El tico escandalizado, alza su voz y reclama penas altas y una ley sin espacio para la alcahuetería. Porque si a ese desgraciado le dicen que le van a meter 15 años de cárcel por manejar hasta las manitas, me dan seguridad. El discurso se extiende de los medios al vulgo, y nos tragamos el cuento. A mí, empero, algo no me calza. Dicen los que saben de meter gente presa que el derecho penal (entiéndase, la ley) no es igual a seguridad. Dicen.
El malestar del personaje se apropia de su cuerpo y no lo deja razonar. El hígado le molesta, el estómago le molesta. La cabeza casi le estalla. Intenta reacomodar sus pensamientos por un momento. Tal es su desconcierto que duda sobre la veracidad del mensaje. ¿Fue real, o sólo existió en su cabeza? Ya no puede comprobarlo: hace un minuto destruyó de un golpe la máquina contestadora.
Pero es que la inseguridad es cuestión de percepción, escuché yo. La infame declaración, supongo, tiene su lógica. No es lo mismo vivir en Valle del Sol, que en Hatillo 7 (paz al hígado, ejemplos nada más); la percepción con respecto a la seguridad -o falta de ella- cambia. Parece ser entonces que la Maestra equivocó las palabras. La inseguridad es, mejor dicho, cuestión de subjetividad.
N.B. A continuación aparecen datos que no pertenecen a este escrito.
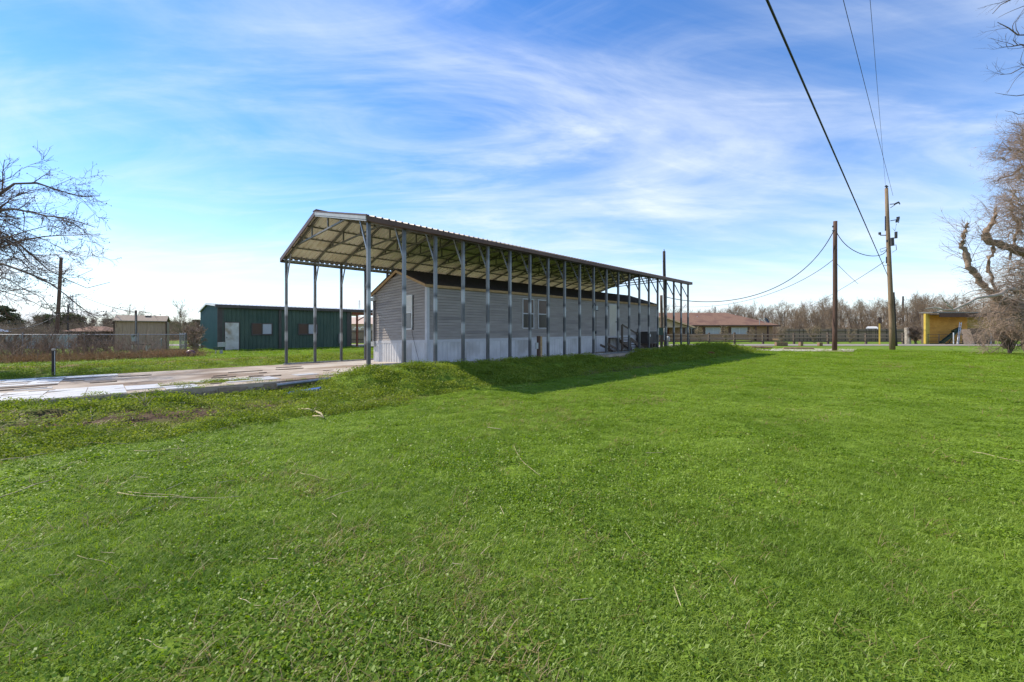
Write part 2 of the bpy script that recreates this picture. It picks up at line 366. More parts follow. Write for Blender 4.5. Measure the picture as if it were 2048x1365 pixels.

El teléfono suena. Él corre en su búsqueda, esperando escuchar la voz suave de su hija, mas tropieza con una pared que únicamente existe en su recuerdo. Cuando alcanza el auricular, sólo lo recibe el tono entrecortado de la llamada perdida. “Hijueputa”. Suena una segunda vez; ni siquiera hace el intento de atenderlo.
¿En qué quedamos, pues? Por un lado, la ley no tiene como función darme seguridad, sino delimitar el campo de actuación del ciudadano; por el otro, la mentada seguridad es una cuestión subjetiva. Tal parece que estamos a la deriva, sin rama de qué agarrarse. ¿Nos llevó puta, entonces?
Tan cansado está, que las fuerzas no le alcanzan para arrastrarse escaleras arriba, hasta el cuarto de Andrea, y revisar si la nena duerme tranquila en su cama. Después de todo, si su hija ha muerto, ya nada puede hacer.
Lo más lógico parece ser, pues, que la inseguridad depende de uno mismo. Por muy alta que sea la multa, si quiero manejar borracho, lo voy a hacer. La decisión está en mí, y yo me atengo a ella. Que los diputados hagan lo que quieran, y que la gente pase en vigilia el tiempo que guste; poco me va a importar, cuando tenga las llaves en mis manos.
Dice Guillermo Barquero que los muertos no resucitan. Yo, personalmente, no me animo a comprobarlo.